According to an article by the MLive Media Group, Lansing, Michigan, the Michigan Department of Environmental Quality (DEQ) will hold a public meeting to discuss a series of proposals put forward by the Solid Waste and Sustainability Advisory Panel (SWSAP) to emphasize recycling and composting in the state’s garbage laws.
These proposals are meant to to amend Part 115 of Michigan’s Natural Resources and Environmental Protection Act, which details the state’s public and private garbage disposal operations, the article says.
“What we’ve come to is a consensus about broad ideas on changes that need to be made, but there’s still a lot of work to be done on details,” Sean Hammond, deputy policy director for the Michigan Environmental Council, told MLive.
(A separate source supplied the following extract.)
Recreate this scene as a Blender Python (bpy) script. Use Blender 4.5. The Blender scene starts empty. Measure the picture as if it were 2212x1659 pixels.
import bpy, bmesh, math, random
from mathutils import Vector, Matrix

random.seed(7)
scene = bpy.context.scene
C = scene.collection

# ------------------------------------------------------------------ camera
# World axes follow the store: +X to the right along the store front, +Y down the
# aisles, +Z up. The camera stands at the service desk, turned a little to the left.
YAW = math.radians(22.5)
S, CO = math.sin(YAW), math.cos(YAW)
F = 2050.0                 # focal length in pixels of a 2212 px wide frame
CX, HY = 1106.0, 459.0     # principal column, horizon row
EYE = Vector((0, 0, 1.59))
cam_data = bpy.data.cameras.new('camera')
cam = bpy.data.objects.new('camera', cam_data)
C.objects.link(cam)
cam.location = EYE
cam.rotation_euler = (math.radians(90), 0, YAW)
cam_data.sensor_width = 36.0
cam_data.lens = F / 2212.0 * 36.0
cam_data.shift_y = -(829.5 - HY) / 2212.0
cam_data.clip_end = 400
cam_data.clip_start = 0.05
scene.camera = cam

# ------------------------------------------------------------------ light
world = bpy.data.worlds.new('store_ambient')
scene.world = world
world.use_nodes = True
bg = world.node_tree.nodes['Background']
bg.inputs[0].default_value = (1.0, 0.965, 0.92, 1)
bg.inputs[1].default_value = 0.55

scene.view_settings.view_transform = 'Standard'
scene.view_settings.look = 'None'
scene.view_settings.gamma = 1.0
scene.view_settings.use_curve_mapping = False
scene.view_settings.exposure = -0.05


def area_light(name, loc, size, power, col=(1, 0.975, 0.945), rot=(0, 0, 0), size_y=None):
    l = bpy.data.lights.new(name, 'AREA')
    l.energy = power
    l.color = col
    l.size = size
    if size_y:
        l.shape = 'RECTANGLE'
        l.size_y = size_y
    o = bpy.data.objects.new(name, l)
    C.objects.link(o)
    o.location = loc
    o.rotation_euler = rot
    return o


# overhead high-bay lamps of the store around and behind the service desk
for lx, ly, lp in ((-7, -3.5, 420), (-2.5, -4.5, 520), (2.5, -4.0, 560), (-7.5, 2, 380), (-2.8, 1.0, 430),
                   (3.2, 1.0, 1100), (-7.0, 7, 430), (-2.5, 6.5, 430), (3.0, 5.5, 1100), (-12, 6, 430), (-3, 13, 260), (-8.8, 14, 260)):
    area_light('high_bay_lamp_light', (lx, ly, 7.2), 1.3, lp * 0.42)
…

A DEQ study conducted in 2016 found that 42 percent of material thrown away in Michigan has market value, including recyclables and food waste that could be converted to energy through composting and anaerobic digestion. The study estimated that $368 million worth of recyclables have been buried in the state’s landfills.
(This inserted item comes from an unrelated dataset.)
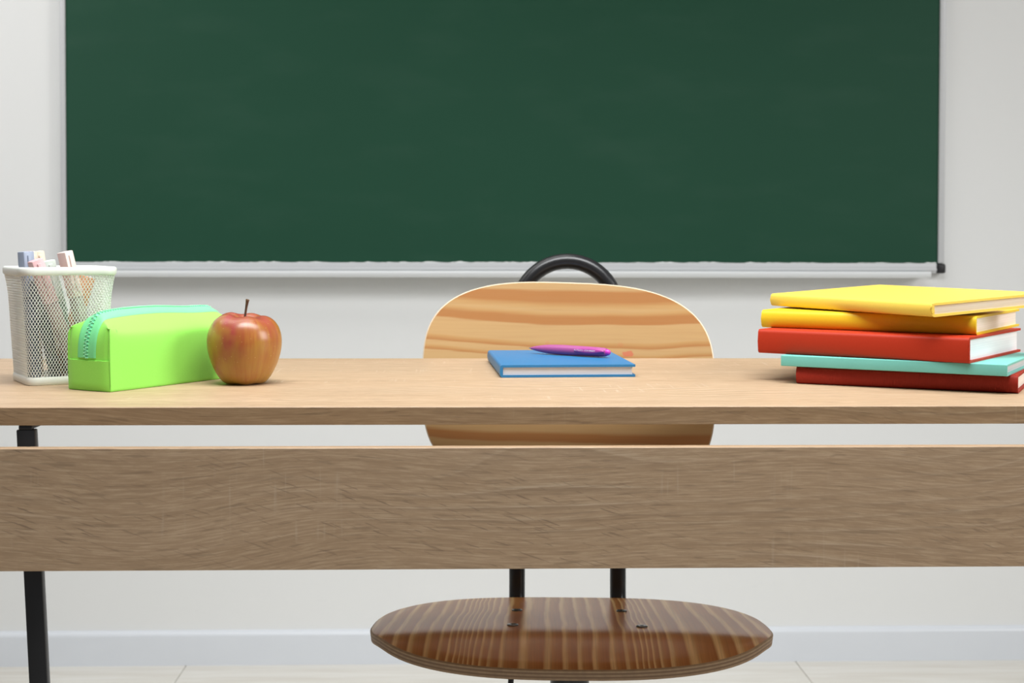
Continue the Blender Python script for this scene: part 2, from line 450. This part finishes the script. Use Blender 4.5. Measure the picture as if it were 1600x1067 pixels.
# ------------------------------------------------------------------ chair
ch = thing('school_chair', 'light pine plywood chair with black tube hoop behind the desk', 'chair', (.1238, 1.74, 0), rad(-2.8))
def plate(outline, front, back, mid, rings=9, seg=96):
    """plate bounded by outline(a)->(p,q); front/back map (p,q) to points. material 0 faces, 1 edge"""
    bm = bmesh.new(); uv = bm.loops.layers.uv.new('UVMap')
    def sheet(fn, inset=0.0):
        c = bm.verts.new(fn(*outline(None)))
        R = []
        for r in range(1, rings+1):
            t = (r/rings)**.8 * (1-inset)
            ring = []
            for k in range(seg):
                p, q = outline(2*PI*k/seg); p0, q0 = outline(None)
                ring.append(bm.verts.new(fn(p0+(p-p0)*t, q0+(q-q0)*t)))
            R.append(ring)
        for k in range(seg): bm.faces.new((c, R[0][k], R[0][(k+1) % seg]))
        for A, B in zip(R, R[1:]):
            for k in range(seg): bm.faces.new((A[k], B[k], B[(k+1) % seg], A[(k+1) % seg]))
        return R[-1]
    F, K = sheet(front, .008), sheet(back)
    Mr = [bm.verts.new(mid(*outline(2*PI*k/seg))) for k in range(seg)]
    for k in range(seg):
        f = bm.faces.new((F[k], Mr[k], Mr[(k+1) % seg], F[(k+1) % seg])); f.material_index = 1
        for lp in f.loops: lp[uv].uv = (k/seg, .05)
    F = Mr
    for k in range(seg):
        f = bm.faces.new((F[k], K[k], K[(k+1) % seg], F[(k+1) % seg])); f.material_index = 1
        for lp, (a, b) in zip(f.loops, ((k, 0), (k, 1), (k+1, 1), (k+1, 0))): lp[uv].uv = (a/seg, b)
    return bm
def sup(a, n):
    c, s = math.cos(a), math.sin(a)
    return (math.copysign(abs(c)**(2/n), c), math.copysign(abs(s)**(2/n), s))
# seat
def so(a):
    if a is None: return (0, -.024)
    c, s = sup(a, 2.75); return (.240*c*(1-.015*s), -.024+.166*s)
def sz(p, q):
    z = .4517-.098*(q+.11)
    d = -(q+.118)
    z -= .41*(math.sqrt(d*d+.012**2)+d-.0)/2
    return z - .008*(abs(p)/.236)**4
seat = link('seat', plate(so, lambda p, q: (p, q, sz(p, q)), lambda p, q: (p*.995, q*.995, sz(p, q)-.0118), lambda p, q: (p, q, sz(p, q)-.0012)), [M_SEAT, M_PLY], ch, True)
for bx, by in ((-.0655, .030), (.0655, .030), (-.069, -.075), (.083, -.078)):
    bm = lathe([(.0001, 0), (.0068, 0), (.0068, .0011), (.0058, .0016), (.0026, .0016), (.0020, .0006), (.0001, .0006)], 20)
    o = link('screw', bm, M_STEEL, ch, True); o.location = (bx, by, sz(bx, by)); o.rotation_euler = (-rad(5.6), 0, 0)
# backrest
def ty(z): return .152+(z-.46)*.16
def bo(a):
    if a is None: return (0, .722)
    c, s = sup(a, 3.0 if math.sin(a) > 0 else 3.6)
    return (.1935*c, .722+(.1235 if s > 0 else .142)*s)
def bxy(p, q, t):
    z = q - .030*p
    return (p, ty(z)-.0440-.45*p*p+t, z)
link('backrest', plate(bo, lambda p, q: bxy(p, q, 0), lambda p, q: bxy(p, q, .009), lambda p, q: bxy(p, q, .0013)), [M_BACK, M_PLY_LIGHT], ch, True)
# one bent tube: from under the seat, up the back, over in a hoop and down again
pth = []
hx = .0675
half = [(hx*.9, -.04, .392), (hx, .03, .388), (hx, .097, .388)]
for k in range(1, 9):
    a = PI/2*k/8; half.append((hx, .097+.055*math.sin(a), .388+.055*(1-math.cos(a))))
for z in (.46, .55, .65, .75): half.append((hx, ty(z), z))
zc = .8060
half.append((hx, ty(zc), zc))
arc = []
for k in range(1, 24):
    a = PI*k/24; z = zc+hx*math.sin(a); arc.append((hx*math.cos(a), ty(z), z))
pth = half + arc + [(-x, y, z) for x, y, z in half[::-1]]
link('frame_tube', tube(pth, .0107, 20), M_TUBE, ch, True, 60)
for s in (-1, 1):
    for z in (.66, .79):
        bm = lathe([(.0001, 0), (.005, .0), (.0055, .0012), (.004, .002), (.0001, .002)], 16)
        o = link('rear_screw', bm, M_STEEL, ch, True); o.location = (s*hx, ty(z)+.0107, z); o.rotation_euler = (-PI/2, 0, 0)
for s in (-1, 1):
    for z in (.66, .79):
        bm = lathe([(.0001, 0), (.0065, 0), (.0065, .026), (.0001, .026)], 14)
        o = link('spacer', bm, M_PLASTIC, ch, True); o.location = (s*hx, ty(z)-.0085, z); o.rotation_euler = (PI/2, 0, 0)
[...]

“Solid waste is really a type of infrastructure,” Hammond said. “People want to put their discarded materials at the curb and have it disappear.”
According to the article, county solid waste boards have been forced to dissolve as funding has diminished over the past 15 years. As a result, the state has not enforced municipal requirements to update solid waste plans on a regular five-year cycle.
“At the county level, we’ve lost some of our expertise because the solid waste planning process hadn’t been updated in so long and everything has just been out there tooling along, for better or worse,” Darwin Baas, representative for the Michigan Association of Counties to SWSAP, told MLive.
Baas added that the state lacks the processing capacity needed to divert enough recyclables from the landfill to significantly increase Michigan’s recycling rate.
The public meeting will be held Wednesy, July 20, 2016, from noon to 3 p.m. at the Lansing Community College. The DEQ is accepting public comment until Aug. 1. The panel will formally present its recommendations to the DEQ this fall, MLive reports.